Have you seen “This is What Winning Looks Like” by VICE? This is basically their conclusion. Go to 40:48 to see some local councilmembers basically roast us.
It was interesting watching the reaction to the rise of ISIS. Some people blamed Obama for leaving, but it seemed most directed their ire at the Iraq army. Lots of indignation that we spent X years and Y money and they didn’t do what we wanted.
I know. See above. But not Taliban.
I think a lot of you aren’t super well informed on what’s going on in Afghanistan.
Before I go into that I will say this, though–any country’s stability in the long run can largely only occur when the people of that country make it happen. For that reason it must be understood the U.S. can never stabilize Afghanistan, only Afghans can do that.
Now, the reality is the current situation in Afghanistan does not mirror the situation in South Vietnam during the Vietnam war at all. The Taliban are a fringe group in Afghanistan, there is no meaningful evidence they have the manpower or popular support to ever again control 90% of Afghanistan’s territory. In fact the people who continually talk like the Taliban is just waiting until we leave to topple the government I think show a deep ignorance of the situation on the ground in Afghanistan.
South Vietnam was toppled by another militarized state with far greater military resources, and South Vietnam’s government had minimal popular support.
The real risk in Afghanistan is not the Taliban, the Taliban is too small and too marginalized to ever rule all of Afghanistan again. The circumstances on the ground with the Mujahideen who had fought the Soviets and the Afghan Civil War that followed and resulted in the Taliban largely winning simply no longer exist in Afghanistan. The real risk for Afghanistan is the government in Kabul being able to continue to function and rule as a united entity. Failure in Afghanistan if it comes will be when the various factions that have agreed to form a government in Kabul break apart and go to war with one another.

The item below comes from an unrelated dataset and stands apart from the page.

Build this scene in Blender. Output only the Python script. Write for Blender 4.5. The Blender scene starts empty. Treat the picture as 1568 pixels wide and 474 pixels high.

This is a very realistic possibility. The current President of Afghanistan, Ashraf Ghani, made the runner up in that election, Abdullah Abdullah, a part of his government and they are supposed to be working together to collectively name cabinet ministers. It’s almost a “power sharing” arrangement. There was legitimate fear that Abdullah’s supporters would go to war (real war) with the government in response to Abdullah losing the election. About a year in, that hasn’t happened yet, but it’s still a very tenuous thing.
The Taliban is a scourge in Afghanistan, but right now they’re more like a group of bandits hiding in the hills. Even powerful Kings and Emperors sometimes had trouble dislodging bandits like that. Afghanistan is not a super settled and advanced society, it’s a place where, if thousands of fanatics want to hide in the mountains and be terrorists it’s going to be very difficult to ever fully stop that. In fact Pakistan is a much more powerful country than Afghanistan and they’ve had that same scenario going on for years and years now.
A “successful” Afghanistan will domestically look like Pakistan, the central government will be very powerful in most of the country, but there are going to be “bad areas” where the government has minimal power and where lots of bad people in the Taliban operate.
A “failed” Afghanistan is the Ghani and Abdullah factions going to war, and likely those factions, which themselves are kind of meta factions, will fracture themselves and all of a sudden we’re back to like a 15-sided civil war. That’s what failure looks like. Failure does not look remotely like the Taliban playing the role of the North Vietnamese and rolling into Saigon, that belief is ignorant of reality in Afghanistan.